Once taken into service, FS Clemenceau and her sister marked the first purpose-built carriers for the French Navy. As such, the pair was under constant revision throughout their service lives. In 1962, she joined NATO exercises in Mediterranean waters and attempted to locate the wreckage of the lost submarine FS Minerve (S647) in 1968 (the vessel was never found). French nuclear testing then saw the carrier stationed in the Pacific as flagship of a forty-strong French naval presence in the region of Polynesia. From 1974 to 1977, she was stationed in the Indian Ocean during Operation Saphir I and Saphir II during the independence of Djibouti. In 1983-1984, she was stationed in Gulf waters during the Lebanese Civil War (1975-1990) and took part in Operation Promethee in the Gulf of Oman during the Iran-Iraq War (1980-1988).
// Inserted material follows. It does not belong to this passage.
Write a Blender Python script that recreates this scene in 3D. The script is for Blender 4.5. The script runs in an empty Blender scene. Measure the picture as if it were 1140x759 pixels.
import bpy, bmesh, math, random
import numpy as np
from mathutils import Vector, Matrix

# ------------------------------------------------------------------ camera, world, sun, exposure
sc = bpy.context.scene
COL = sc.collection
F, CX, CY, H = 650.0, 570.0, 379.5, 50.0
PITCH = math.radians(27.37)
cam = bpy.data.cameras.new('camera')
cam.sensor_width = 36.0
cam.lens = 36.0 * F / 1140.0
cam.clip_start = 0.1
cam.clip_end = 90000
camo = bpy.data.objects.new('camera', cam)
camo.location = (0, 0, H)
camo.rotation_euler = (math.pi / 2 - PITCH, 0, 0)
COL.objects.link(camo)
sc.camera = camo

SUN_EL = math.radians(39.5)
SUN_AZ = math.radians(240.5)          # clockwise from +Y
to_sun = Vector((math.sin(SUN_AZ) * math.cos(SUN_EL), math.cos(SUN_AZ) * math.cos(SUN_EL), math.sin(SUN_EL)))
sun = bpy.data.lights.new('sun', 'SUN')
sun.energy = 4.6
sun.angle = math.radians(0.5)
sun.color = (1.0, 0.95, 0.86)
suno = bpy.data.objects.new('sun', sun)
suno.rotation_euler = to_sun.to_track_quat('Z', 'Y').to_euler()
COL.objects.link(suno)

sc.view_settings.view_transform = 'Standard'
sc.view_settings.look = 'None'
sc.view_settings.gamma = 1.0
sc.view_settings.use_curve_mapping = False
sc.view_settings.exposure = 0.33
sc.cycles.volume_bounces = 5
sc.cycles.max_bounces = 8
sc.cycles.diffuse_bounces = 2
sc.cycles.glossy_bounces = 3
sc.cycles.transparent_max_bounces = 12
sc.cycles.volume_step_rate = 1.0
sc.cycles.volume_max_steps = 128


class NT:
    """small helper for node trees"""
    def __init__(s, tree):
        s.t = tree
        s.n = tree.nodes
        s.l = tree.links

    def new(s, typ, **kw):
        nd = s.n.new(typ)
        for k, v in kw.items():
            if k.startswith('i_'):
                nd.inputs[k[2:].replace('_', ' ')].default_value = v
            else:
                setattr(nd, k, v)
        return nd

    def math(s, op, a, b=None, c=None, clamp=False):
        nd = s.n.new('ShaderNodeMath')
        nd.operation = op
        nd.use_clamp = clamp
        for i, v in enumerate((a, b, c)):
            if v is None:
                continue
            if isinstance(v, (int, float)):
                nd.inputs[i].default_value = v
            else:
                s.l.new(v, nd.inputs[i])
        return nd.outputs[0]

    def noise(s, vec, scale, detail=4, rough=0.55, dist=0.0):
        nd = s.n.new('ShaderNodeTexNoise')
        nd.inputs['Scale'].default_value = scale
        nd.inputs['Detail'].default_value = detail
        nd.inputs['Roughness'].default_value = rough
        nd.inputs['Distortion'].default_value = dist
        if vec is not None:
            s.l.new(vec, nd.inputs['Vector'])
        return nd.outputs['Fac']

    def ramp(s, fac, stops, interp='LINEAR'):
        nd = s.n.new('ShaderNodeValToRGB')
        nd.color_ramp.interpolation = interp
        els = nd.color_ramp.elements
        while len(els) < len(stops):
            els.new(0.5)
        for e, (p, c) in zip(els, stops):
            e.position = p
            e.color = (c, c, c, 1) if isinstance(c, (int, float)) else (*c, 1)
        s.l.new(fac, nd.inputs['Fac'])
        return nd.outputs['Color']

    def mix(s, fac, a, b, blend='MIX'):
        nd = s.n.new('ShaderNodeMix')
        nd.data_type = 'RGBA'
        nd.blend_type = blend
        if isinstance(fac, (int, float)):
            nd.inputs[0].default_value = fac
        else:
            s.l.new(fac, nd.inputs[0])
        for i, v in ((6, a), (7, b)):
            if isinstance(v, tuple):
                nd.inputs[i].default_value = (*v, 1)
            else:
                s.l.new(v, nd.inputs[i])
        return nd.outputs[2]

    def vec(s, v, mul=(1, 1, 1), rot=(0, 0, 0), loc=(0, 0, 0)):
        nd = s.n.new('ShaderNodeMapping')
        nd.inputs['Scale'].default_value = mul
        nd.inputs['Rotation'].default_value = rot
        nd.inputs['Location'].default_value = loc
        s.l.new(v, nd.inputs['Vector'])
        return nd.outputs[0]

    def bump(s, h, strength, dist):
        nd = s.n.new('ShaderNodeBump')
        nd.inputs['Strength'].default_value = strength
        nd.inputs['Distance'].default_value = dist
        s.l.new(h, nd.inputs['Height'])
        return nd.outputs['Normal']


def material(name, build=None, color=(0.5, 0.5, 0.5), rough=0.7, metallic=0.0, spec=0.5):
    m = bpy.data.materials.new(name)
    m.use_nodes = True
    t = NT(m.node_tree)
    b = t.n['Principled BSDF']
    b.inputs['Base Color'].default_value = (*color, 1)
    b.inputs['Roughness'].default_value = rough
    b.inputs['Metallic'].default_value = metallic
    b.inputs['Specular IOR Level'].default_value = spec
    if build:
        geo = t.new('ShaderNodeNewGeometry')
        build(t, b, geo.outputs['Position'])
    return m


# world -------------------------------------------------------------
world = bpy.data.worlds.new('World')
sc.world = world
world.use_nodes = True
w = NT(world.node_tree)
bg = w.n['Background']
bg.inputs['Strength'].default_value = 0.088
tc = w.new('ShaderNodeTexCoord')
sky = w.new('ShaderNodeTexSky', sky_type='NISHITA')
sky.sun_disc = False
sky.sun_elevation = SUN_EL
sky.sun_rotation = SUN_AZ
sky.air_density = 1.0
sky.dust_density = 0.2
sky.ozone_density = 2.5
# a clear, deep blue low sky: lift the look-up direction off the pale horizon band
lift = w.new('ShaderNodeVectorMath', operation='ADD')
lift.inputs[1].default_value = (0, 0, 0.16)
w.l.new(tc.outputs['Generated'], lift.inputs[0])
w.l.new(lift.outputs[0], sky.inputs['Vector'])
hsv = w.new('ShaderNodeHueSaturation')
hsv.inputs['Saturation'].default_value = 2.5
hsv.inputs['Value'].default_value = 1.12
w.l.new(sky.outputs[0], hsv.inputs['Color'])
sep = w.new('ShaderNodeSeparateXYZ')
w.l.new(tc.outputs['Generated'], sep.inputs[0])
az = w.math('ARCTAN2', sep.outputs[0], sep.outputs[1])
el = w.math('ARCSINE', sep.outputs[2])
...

One of her final notable commitments was in the 1991 Gulf War as part of the coalition arranged to defeat Saddam Hussein and his vaunted Iraqi military which has invaded neighboring Kuwait the year prior. Beyond this the warship was committed for a time to the Yugoslav Wars of the 1990s as part of the UN involvement there. Her decommissioning followed on October 1st, 1997.
With her service time now over, Clemenceau was set aside for scrapping. An initiative to have her scrapped in India was abandoned due to protests so a British-based firm handled this action. The work began in late 2009 and ended in 2010.
FS Clemenceau was replaced in French Navy service by FS Charles de Gaulle (R91). de Gaulle, another conventionally-powered French carrier design, was launched in May of 1994 and continues in service with the French Fleet today (2018).